31 de out. de 2020

Celebrar com a humildade da Liturgia

Toda celebração litúrgica propõe um compromisso existencial do celebrante com Deus. Da parte divina, o compromisso sempre acontece, porque Deus derrama sua graça e nos alimenta com sua vida. Da parte humana, dada nossa fragilidade, nem sempre assim acontece. Não poucas vezes, celebramos descompromissadamente. Isso pode ser por desatenção ou pelo modo de celebrar, favorecendo manifestações de espiritualismos “psicologizantes e analgésicos” ou do tipo autoajuda.

Tais celebrações estão estritamente voltadas para o individualismo com promessa de socorrer ou sarar um mal-estar psicológico, causado por uma decepção, uma tristeza, uma angústia ou algum fracasso. Que uma celebração litúrgica bem realizada promove bem-estar psicológico, produz paz interior e alegria espiritual, não se discute. O tema presente são as celebrações direcionadas e realizadas carregadas unicamente no emocional e no sentimental. Minha preocupação pensa em assembleias, nas quais a ladainha de dores e mazelas sempre é anunciada com dramaticidade, pedindo que os que sofrem levantem as mãos, fechem os olhos, coloquem a mão no coração, coloquem a mão no ombro de quem está ao lado... Ritos que não pertencem ao ritual litúrgico da Igreja. Não os classifico em categorias de litúrgicos ou não litúrgicos; o ponto está na finalidade: usados unicamente para emocionar e confundir a emoção como experiência mística.

A celebração litúrgica, evidentemente, contém sentimento e emoção, mas não se serve deles de modo abusivo, dado o risco de desvio na experiência espiritual. No meu consultório de psicólogo tenho atendido várias pessoas que criaram escrúpulos por se sentirem curadas no momento emocional (uma espécie de transe psicológico) e, na volta para o cotidiano, perceberam que nada tinha acontecido. Assuntos como castigo divino, não se sentir amado por Deus, sentimento de vulnerabilidade espiritual... São temas que acendem um sinal de alerta aos bispos, padres e responsáveis pela Pastoral Litúrgica.

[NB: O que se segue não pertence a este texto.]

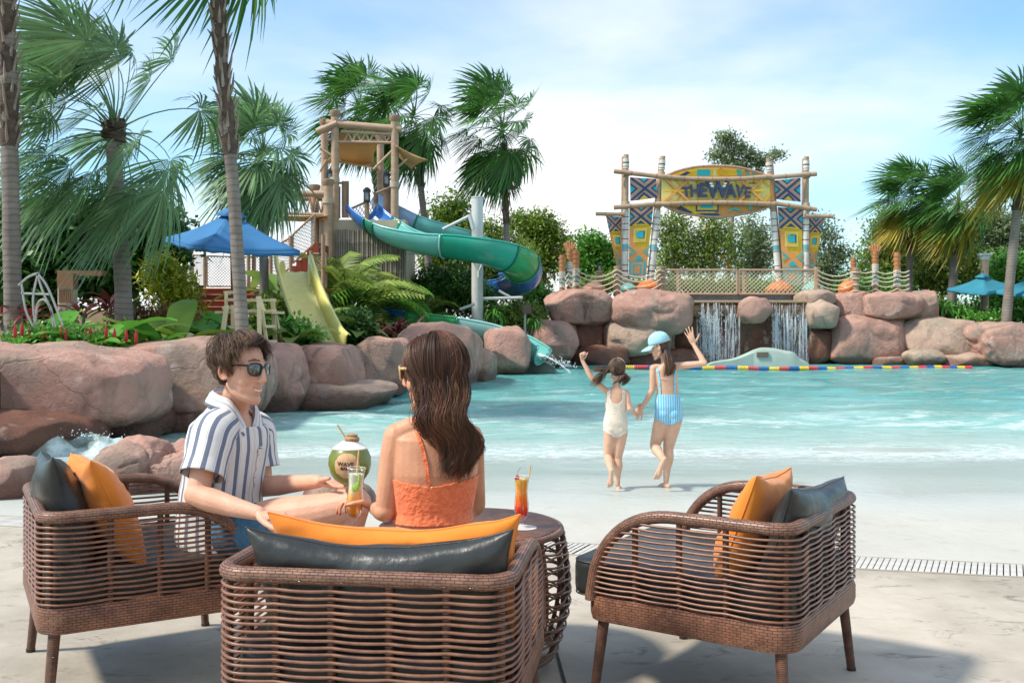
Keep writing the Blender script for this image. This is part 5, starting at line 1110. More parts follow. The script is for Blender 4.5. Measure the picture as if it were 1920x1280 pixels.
tipsW = f.hand(wrL, (-0.60, 0.10, 0.25), (-0.45, -0.10, -0.6), 0.88, curl=(34, 38, 42, 46), side=-1, spread=3, tpts=[wrL + V((-0.012, -0.02, 0.012)), gx + V((0.034, -0.030, 0.006)), gx + V((0.006, -0.038, 0.002)), gx + V((-0.020, -0.033, -0.006))])
elR = P(892, 945, 3.40); wrR = P(880, 962, 3.54)
f.limb([shR, shR.lerp(elR, 0.4), elR], [0.044, 0.040, 0.034]); f.limb([elR, elR.lerp(wrR, 0.4), wrR], [0.034, 0.033, 0.022]); f.hand(wrR, (-0.1, 0.8, 0.45), (-0.9, 0.1, 0.2), 0.9, curl=(30, 34, 38, 40), side=1)
for x, kx in ((-1, 770), (1, 850)):
    hp = P(812 + x * 40, 1068, 3.26); kn = P(kx, 1050, 3.68); kn.z = 0.535; an = V((kn.x, 3.75, 0.11)); f.limb([hp, hp.lerp(kn, 0.5), kn], [0.088, 0.078, 0.052], 16); f.limb([kn, kn.lerp(an, 0.3), an], [0.050, 0.048, 0.028], 14); f.foot(an + V((0, -0.04, -0.09)), an + V((0, 0.19, -0.09)), (0, 0, 1), 0.92, side=x)
body, me = body_obj(f, e, M_SKINW, 0.0042, 4, [(T(0, 0.09, -0.06), 0.02, (0.9, 0.5, 0.48))] + [(q, 0.007, (0.95, 0.45, 0.45)) for q in tipsW])
bvh = BVHTree.FromPolygons([v.co[:] for v in me.vertices], [tuple(p_.vertices) for p_ in me.polygons])   # local to e
LI = WM[e.name].inverted(); LM = WM[e.name]
class WB:
    def find_nearest(s, p_):
        q, nn, a, b = bvh.find_nearest(LI @ p_); return LM @ q, nn, a, b
tme = remesh(tr, 0.005, 3, 'top')
zt, zb_ = P(0, 908, 3.2).z, P(0, 980, 3.2).z
M_TOP = mat('orange_lace', (0.86, 0.21, 0.075), (0.78, 0.165, 0.055), rough=0.75, scale=55, detail=3, bump=0.35, bscale=70, bdetail=2, lo=0.45, hi=0.55, sheen=0.2)
top = cut_shell(tme, lambda c_: zb_ < c_.z < zt + 0.02 * abs(c_.x - P(812, 0, 3.2).x) / 0.12 + 0.002, 0.006, 0.003, M_TOP, e, 'bandeau_top')
W_ = WB()
ribbon(W_, [P(806, 915, 3.1), P(800, 880, 3.1), P(790, 835, 3.12), P(779, 795, 3.15), P(776, 785, 3.20)], 0.011, 0.0035, M_TOP, top, 'strap')
ribbon(W_, [P(876, 912, 3.1), P(884, 880, 3.1), P(892, 845, 3.15), P(893, 815, 3.2)], 0.009, 0.0035, M_TOP, top, 'strap')
for a in (P(807, 912, 3.12), P(876, 910, 3.12)):
    q_, nn, _, _ = W_.find_nearest(a); M2 = nn.to_track_quat('Z', 'Y').to_matrix(); MB().tube([q_ + nn * 0.009 + M2 @ V((0.006 * math.cos(t), 0.006 * math.sin(t), 0)) for t in np.linspace(0, 6.28, 13)[:-1]], 0.001, 5, closed=True).build('strap_ring', mat('gold_metal', (0.8, 0.5, 0.25), rough=0.25, metal=1.0), top)
g = Fig(); g.trunk([P(812, 1090, 3.24), P(812, 1060, 3.23), P(812, 1018, 3.235)], [FW] * 3, [0.178, 0.172, 0.150], [0.135, 0.13, 0.108])
for x, kx in ((-1, 770), (1, 850)):
    hp = P(812 + x * 40, 1068, 3.26); kn = P(kx, 1050, 3.68); kn.z = 0.535; g.limb([hp, hp.lerp(kn, 0.35), hp.lerp(kn, 0.55)], [0.096, 0.094, 0.095], 18)
me = remesh(g, 0.008, 3, 'white_shorts'); me.materials.append(mat('white_cotton', (0.72, 0.70, 0.67), (0.64, 0.62, 0.60), rough=0.9, scale=8, bump=0.3, bscale=20)); link_mesh('shorts', me, e)
# eyewear in pale tortoise frames, only its side shows
shades(T, M, 1.0, e, mat('pale_frame', (0.75, 0.50, 0.22), rough=0.2, spec=0.8), mat('amber_lens', (0.12, 0.06, 0.03), rough=0.06, spec=1.0), hw=0.027, hh=0.022, y=0.106, thick=0.0030, reach=-0.03)
# long wavy hair
q = random.Random(5); Hc = HW + M @ V((0, -0.014, 0.040)); Er = (0.074, 0.094, 0.088); paths = []
gl = [P(820, 700, 3.15), P(823, 745, 3.12), P(828, 785, 3.10), P(842, 825, 3.10), P(853, 862, 3.11), P(858, 905, 3.12)]
gl = catmull(gl, 8); gw = ilist([0.080, 0.079, 0.072, 0.064, 0.056, 0.018], len(gl)); gd = ilist([0.075, 0.062, 0.052, 0.045, 0.040, 0.020], len(gl)); iM = M.transposed()
for i in range(5000):
    while True:
        z = q.uniform(-0.6, 1.0); a = q.uniform(0, 2 * math.pi); r_ = math.sqrt(1 - z * z); d = V((r_ * math.cos(a), r_ * math.sin(a), z))
        if d.y > 0.45 and d.z < 0.70: continue
        if d.y > 0.20 and d.z < 0.1: continue
        break
    cid = int((math.atan2(d.y, d.x) + 3.15) * 5) * 7 + int(d.z * 5); cr = random.Random(cid); ph = cr.uniform(0, 6.28); am = cr.uniform(0.5, 1.2); ex = cr.uniform(0.72, 1.0)
    w0 = Hc + M @ V((d.x * Er[0], d.y * Er[1], d.z * Er[2])); pts = [w0]
    p_ = d.copy(); lift = 0.004 + 0.010 * q.random()
    for k_ in range(9):                       # combed down round the skull
        dn = iM @ V((0.04, -0.12, -1)); fl = dn - p_ * dn.dot(p_); 
        if p_.y > 0.0: fl += V((0, -0.55, 0)) * (0.4 + p_.y)
        if fl.length < 0.15: fl += V((0, -0.4, 0)); 
        fl.normalize(); p_ = (p_ + fl * 0.22).normalized()
        if p_.z < -0.55: break
        pts.append(Hc + M @ (V((p_.x * Er[0], p_.y * Er[1], p_.z * Er[2])) + p_ * (lift + 0.012 * (k_ / 9))))
    last = pts[-1]; st_ = int(np.argmin([abs(g_.z - (last.z - 0.01)) for g_ in gl])); u = (last.x - gl[st_].x) / max(0.04, gw[st_]); u = max(-1.05, min(1.05, u)); v = (last.y - gl[st_].y) / 0.09; v = max(-1, min(1, v))
    u = u * 0.85 + q.gauss(0, 0.10) + 0.12 * math.sin(ph); v = v * 0.8 + q.gauss(0, 0.15); en = int(st_ + (len(gl) - 1 - st_) * min(1, ex * (0.85 + 0.2 * q.random())))
    for k_ in range(st_ + 2, en + 1, 2):
        t = (k_ - st_) / max(1, len(gl) - st_); wv = 0.020 * am * t ** 0.7 * math.sin(ph + t * 12) + 0.018 * t ** 0.6 * math.sin(t * 11.5 + 0.6); c_ = gl[k_]
        pts.append(V((c_.x + u * gw[k_] + wv + q.gauss(0, 0.0014) + 0.02 * t * t * max(0, u), c_.y + v * gd[k_] + wv * 0.5, c_.z + 0.004 * math.sin(ph * 2 + t * 7))))
    if len(pts) > 4: paths.append(pts)
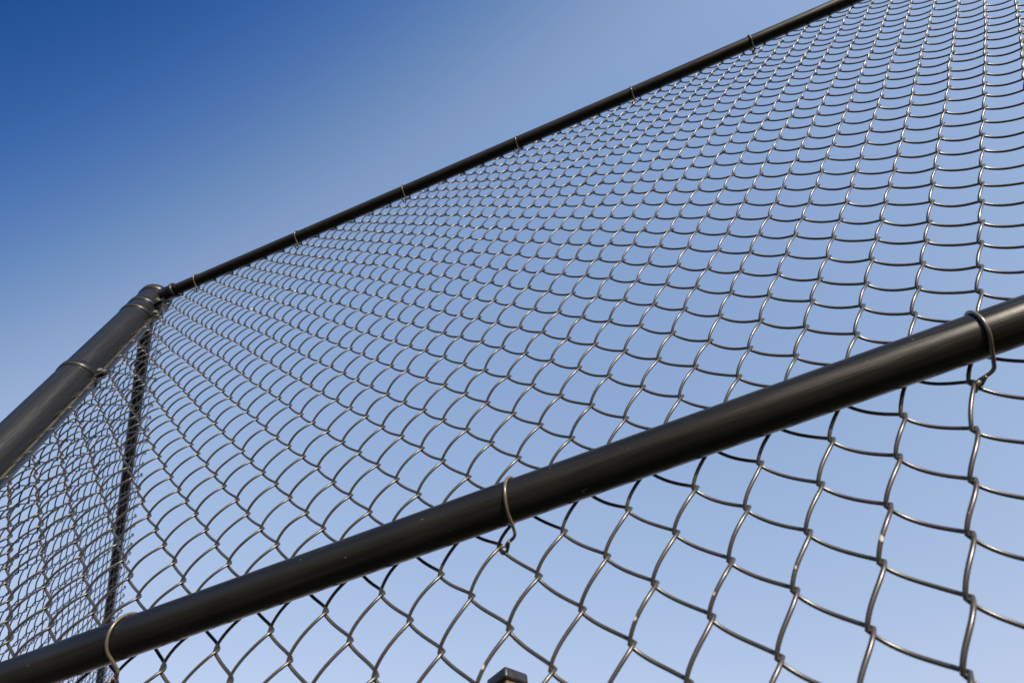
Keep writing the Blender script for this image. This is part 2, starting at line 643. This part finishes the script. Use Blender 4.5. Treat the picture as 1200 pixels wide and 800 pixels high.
for i in range(nw):
    s = 0.86 + i * 0.5                       # right-hand hooks of this picket lie at s, left-hand at s + 0.5
    q = (i % 2) + 2 * random.randrange(3)
    o = bpy.data.objects.new("mesh_wire", wing_meshes[q])
    col.objects.link(o)
    o.parent = wing
    ox = sd * (s + 0.5) * W + od * O_MESH * W
    o.location = (ox[0], ox[1], CAM_H)
    o.rotation_euler = (0, 0, rzw)
bar = box(0, 0, (z1 - z0) / 2, 0.008, 0.0035, z1 - z0, 0.0008)
ox = sd * 0.86 * W + od * O_MESH * W
add("tension_bar", bar, BAR_MAT, wing, (ox[0], ox[1], z0 - 0.02), WING_AZ + math.pi / 2)
# wing ties
for i in range(8):
    s = 4.0 + 6.0 * i
    pts = []
    R = 0.297 + 0.032
    for j in range(22):
        oo = R * math.cos(math.radians(70 + 230 * j / 21))
        hh = R * math.sin(math.radians(70 + 230 * j / 21))
        pts.append((s, oo, H_WING + hh))
    pts = [(s, O_MESH + 0.05, H_WING + 0.2)] + pts + [(s + 0.05, O_MESH + 0.06, H_WING - 0.5)]
    wp = np.array([(sd[0] * a + od[0] * b, sd[1] * a + od[1] * b, c) for a, b, c in pts]) * W
    wp[:, 2] += CAM_H
    v, f = tube(wp, 0.028 * W, 8)
    add("tie_wire", mesh_from("tie_wire", v, f), TIE_MAT, wing)

# ---------------------------------------------------------------- square post beyond the fence
ray_c = np.array([-0.28927, 0.83810, 0.46251])
dist = 3.0
corner = ray_c * dist + np.array([0, 0, CAM_H])
SIDE = 0.145
rzc = math.radians(61.0)
ex = np.array([math.cos(rzc), math.sin(rzc), 0])
ey = np.array([-math.sin(rzc), math.cos(rzc), 0])
ctr = corner + (ex + ey) * SIDE / 2
tp = empty("capped_post", (ctr[0], ctr[1], 0.0), rzc)
tag(tp, "square post top with dark cap just showing at the bottom edge behind the mesh", "post")
import bmesh
bm = bmesh.new()
bmesh.ops.create_cube(bm, size=1.0)
bmesh.ops.scale(bm, vec=(SIDE, SIDE, 0.052), verts=bm.verts)
bmesh.ops.bevel(bm, geom=[e for e in bm.edges], offset=0.013, segments=4, affect='EDGES', profile=0.5)
me = bpy.data.meshes.new("cap")
bm.to_mesh(me)
bm.free()
for p_ in me.polygons:
    p_.use_smooth = True
add("cap", me, CAP_MAT, tp, (0, 0, corner[2] + 0.026))
v = [(-SIDE / 2 * .9, -SIDE / 2 * .9, 0), (SIDE / 2 * .9, -SIDE / 2 * .9, 0), (SIDE / 2 * .9, SIDE / 2 * .9, 0), (-SIDE / 2 * .9, SIDE / 2 * .9, 0), (0, 0, 0.02)]
add("cap_peak", mesh_from("cap_peak", v, [[0, 1, 4], [1, 2, 4], [2, 3, 4], [3, 0, 4]], False), CAP_MAT, tp, (0, 0, corner[2] + 0.05))
sh = box(0, 0, (corner[2] + 0.3) / 2 - 0.3, SIDE * 0.74, SIDE * 0.74, corner[2] + 0.3, 0.006)
add("shaft", sh, TIMBER_MAT, tp)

Espiritualismos analgésicos são capazes de consolar as pessoas e promoter esperanças por um momento. Usam e abusam de frases de autoajuda com promessas e garantias que Deus está curando ou resolvendo situações problemáticas. Alguns presidentes de assembleias litúrgicas indicam esta ou aquela oração poderosa; algo que também é estranho na Teologia Espiritual católica, porque a oração, e particularmente a oração litúrgica, nunca se apresenta com adjetivos de poderosa, milagrosa... mas com a simplicidade humildade da adoração, do memorial e da súplica. Falar de fórmulas orantes poderosas, ao meu ver, é descrer na oração humilde e sincera elevada a Deus.

Pode ser que falte formação, pode ser que na tentativa de fazer o melhor se apele para o que não tem relevância nem na Teologia Litúrgica e nem na Espiritualidade Litúrgica. Não estou discutindo a boa intenção de quem introduz tais ritos na Liturgia. Apenas peço atenção para a diferença entre a finalidade proposta por estes ritos e a finalidade proposta pela Liturgia. É preciso ter cuidado para não confundir as pessoas. A Liturgia não promete milagres, curas e libertações com ritos e rezas. As praenotandas do Ritual da Unção dos Enfermos e do Ritual de Bênçãos chamam atenção que o efeito de curas e resolução de problemas é sempre vontade de Deus e, para que isso aconteça, a Liturgia católica, na sua história milenar, sempre primou por se colocar como serva, simples e humilde, confiante e suplicante, diante de Deus para adorá-lo e suplicar a graça necessária respeitando a vontade divina. Deus, em sua bondade, misericórdia e sabedoria infinitas, saberá fazer o que precisa ser feito.